For the first time in recent memory, legislative codes of conduct were invoked on Monday to censure the conduct of an alder whose spirited disagreement some say has crossed a line.

One week after a Board of Alders finance committee meeting ended in verbal confrontation, Ward 22 Alder Jeanette Morrison is calling on Ward 19 Alder Mike Stratton to make a formal apology for “personal attacks, demeaning remarks and threats to colleagues.” Stratton vehemently objected to last Monday’s vote approving three new City Hall staff positions at the request of Mayor Toni Harp.

“You have been living in the middle of core government your entire life,” Stratton told committee chair Andrea Jackson-Brooks, with whom he had been quietly sparring the entire evening over his manner of questioning.

Jackson-Brooks fired back, “You don’t know what I’ve been doing my entire life … and buddy you better be careful; I will have my lawyer on your case, and you can deal with him.”

Stratton stormed out of the chambers with the promise to “see you in 2015,” vowing an electoral showdown between the increasingly divided factions on the Board — with Jackson-Brooks and the majority of union-backed alders who supported Harp last fall on one side and Stratton and the dissenting People’s Caucus critical of the Democratic majority on the other.
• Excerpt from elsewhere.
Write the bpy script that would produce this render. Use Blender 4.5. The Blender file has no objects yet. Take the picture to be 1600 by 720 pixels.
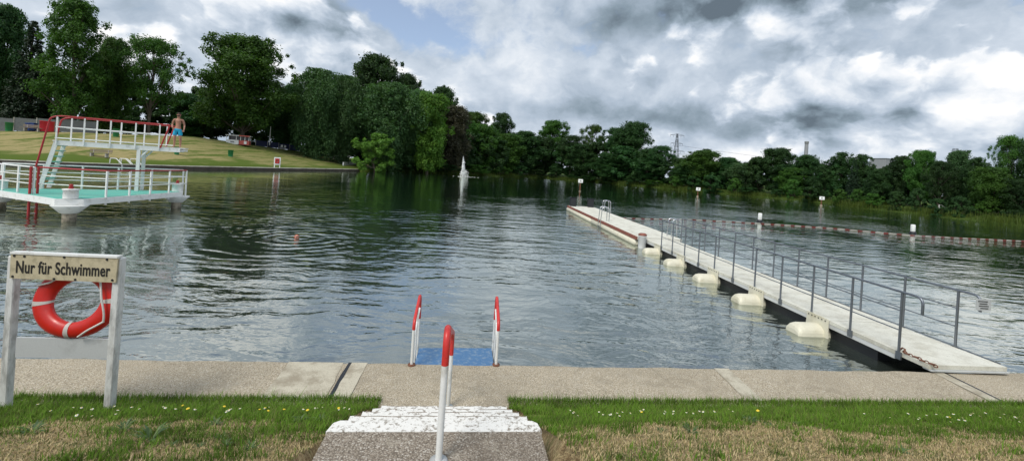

In a letter addressed to Board President Jorge Perez, Morrison called on Stratton to issue a written apology to Jackson-Brooks and the entire finance committee. She also asked that Stratton sign an agreement saying he will abide by codes of conduct enshrined in the city charter. If he breaks those, he should be removed from the committee, Morrison suggested.

Morrison called Stratton’s accusation about “core government” an “abhorrent personal slur with racial overtones.” Her concern was echoed by a letter sent by Reverend James Newman, president of the Greater New Haven Clergy Association, to Perez.

“He was attempting to insinuate that Ms. Jackson-Brooks was some sort of ‘welfare queen,’” Newman wrote.

Stratton responded to Morrison’s concerns in a Monday letter. He apologized for his outburst while denying accusations of racism and leveling a complaint of his own against Jackson-Brooks and other members of the committee.

Transcripts of Monday’s meeting will reveal Jackson-Brooks’ repeated abuse, he said: violating his right to ask questions, cutting him off during debate and allowing “mob style rulings where she is joined by other alders in attacking me.”

He responded to allegations of racism by calling them baseless and harmful to the city’s multicultural fabric.

“Charges of racism should not be tolerated without real evidence. In a city as diverse as ours, alders should never feed the fire with this sort of talk,” Stratton wrote. Rather than labeling her a “welfare mom,” Stratton said, he was saying she “lacked the objectivity” to make cuts to the city’s bureaucracy.

He said any investigation into the behavior of alders should be performed by an outside citizen commission. He concluded by saying he will not “back down” or be “bullied.”

Ward 10 Alder Anna Festa, who joined Stratton last Monday in dissenting from the committee’s approval of the staff additions, said her colleague’s outburst was inappropriate. Still, she added, he had been treated unfairly by Jackson-Brooks throughout the committee meeting.

In response to the series of letters, Jackson-Brooks said Monday evening she was taken aback by Stratton’s conduct last week.

“I gave him a lot more credit as a man of intelligence,” she said. “What he did was outrageous.”

Perez, another one of the voices in last week’s tussle, declined to pass judgment on the various accusations. He said the charter sets out means of holding individual alders in contempt — and expelling members by a three-fourths vote.

Disputes are first handled by the president and then go to the aldermanic affairs committee if need be, he added.

“We’re not near that point,” Perez said of expulsion. “We’ll see if this can be settled amicably.”

Perez said the last time such objections were made against an alder was more than 15 years ago, concerning then-Fair Haven Alder Raul Avila.

The charter’s guidelines for aldermanic conduct require that legislators “refrain from speaking or acting, by oneself or in concert with others, in a manner which disturbs, obstructs or interferes in any way with the performance of another member’s sworn legislative duties.